EXERCISE DETAILS: Beginning with the first line, set down every line through the one containing "COL = sc.collection", exactly as it appears, but not the pictures.

INFORMATION SHOWN:

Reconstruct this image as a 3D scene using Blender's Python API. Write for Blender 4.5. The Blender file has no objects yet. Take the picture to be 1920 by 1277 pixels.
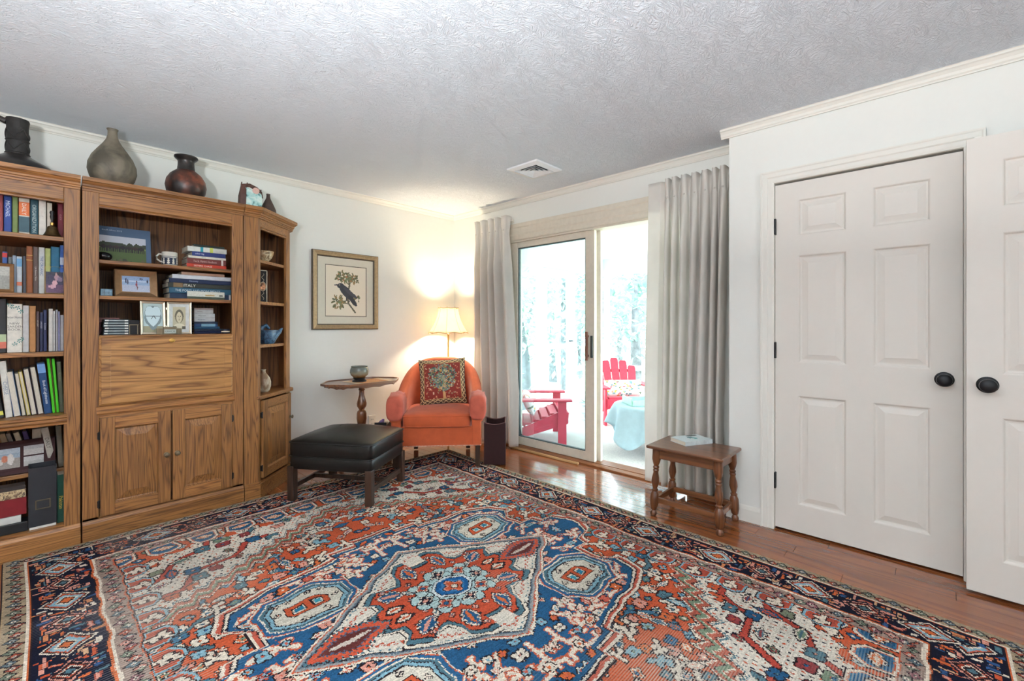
import bpy, bmesh, math, random
import numpy as np
from mathutils import Matrix, Vector
random.seed(7); RNG = np.random.default_rng(11)
PI = math.pi
sc = bpy.context.scene
COL = sc.collection

# ------------------------------------------------------------------ camera, world, lights, exposure
F_PX, CX, CY, CAM_H, YAW = 845.0, 960.0, 609.0, 1.21, math.radians(43.05)
cam = bpy.data.cameras.new('camera'); cam.sensor_width = 36.0; cam.sensor_fit = 'HORIZONTAL'
cam.lens = F_PX / 1920 * 36.0; cam.shift_y = -(1277 / 2 - CY) / 1920; cam.clip_start = 0.02
co = bpy.data.objects.new('camera', cam); COL.objects.link(co)
co.location = (0, 0, CAM_H); co.rotation_euler = (PI / 2, 0, -(PI / 2 - YAW)); sc.camera = co
vs = sc.view_settings
vs.view_transform = 'Standard'; vs.look = 'None'; vs.gamma = 1.0; vs.use_curve_mapping = False
vs.exposure = 0.18
w = bpy.data.worlds.new('sky'); sc.world = w; w.use_nodes = True
bg = w.node_tree.nodes['Background']; bg.inputs[0].default_value = (0.80, 0.93, 1.0, 1); bg.inputs[1].default_value = 8.5

def area(name, loc, rot, sx, sy, power, col=(1, 1, 1)):
    l = bpy.data.lights.new(name, 'AREA'); l.shape = 'RECTANGLE'; l.size = sx; l.size_y = sy
    l.energy = power; l.color = col
    o = bpy.data.objects.new(name, l); COL.objects.link(o); o.location = loc; o.rotation_euler = rot
    return o
# openings that daylight comes in by: two windows added unseen behind the camera and the sliding door
for nm, loc, rot, sx, sy in (('added_window_near_portal', (-2.36, -0.60, 1.5), (0, -PI / 2, 0), 0.8, 0.9), ('added_window_back_portal', (0.50, -2.46, 1.5), (PI / 2, 0, 0), 0.9, 0.8), ('slider_portal', (3.43, 1.73, 1.04), (0, PI / 2, 0), 2.0, 2.8)):
    area(nm, loc, rot, sx, sy, 1).data.cycles.is_portal = True

def at(px, py, x=None, y=None, z=None):
    """a point of the photograph, at a known wall, depth or height of the room, in metres"""
    r = (px - CX) / F_PX; u = (CY - py) / F_PX
    d = Vector((math.cos(YAW) + r * math.sin(YAW), math.sin(YAW) - r * math.cos(YAW), u))
    t = x / d.x if x is not None else y / d.y if y is not None else (z - CAM_H) / d.z
    return d * t + Vector((0, 0, CAM_H))
FD = Vector((math.cos(YAW), math.sin(YAW), 0)); RD = Vector((math.sin(YAW), -math.cos(YAW), 0))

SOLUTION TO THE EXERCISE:
Reconstruct this image as a 3D scene using Blender's Python API. Write for Blender 4.5. The Blender file has no objects yet. Take the picture to be 1920 by 1277 pixels.
import bpy, bmesh, math, random
import numpy as np
from mathutils import Matrix, Vector
random.seed(7); RNG = np.random.default_rng(11)
PI = math.pi
sc = bpy.context.scene
COL = sc.collection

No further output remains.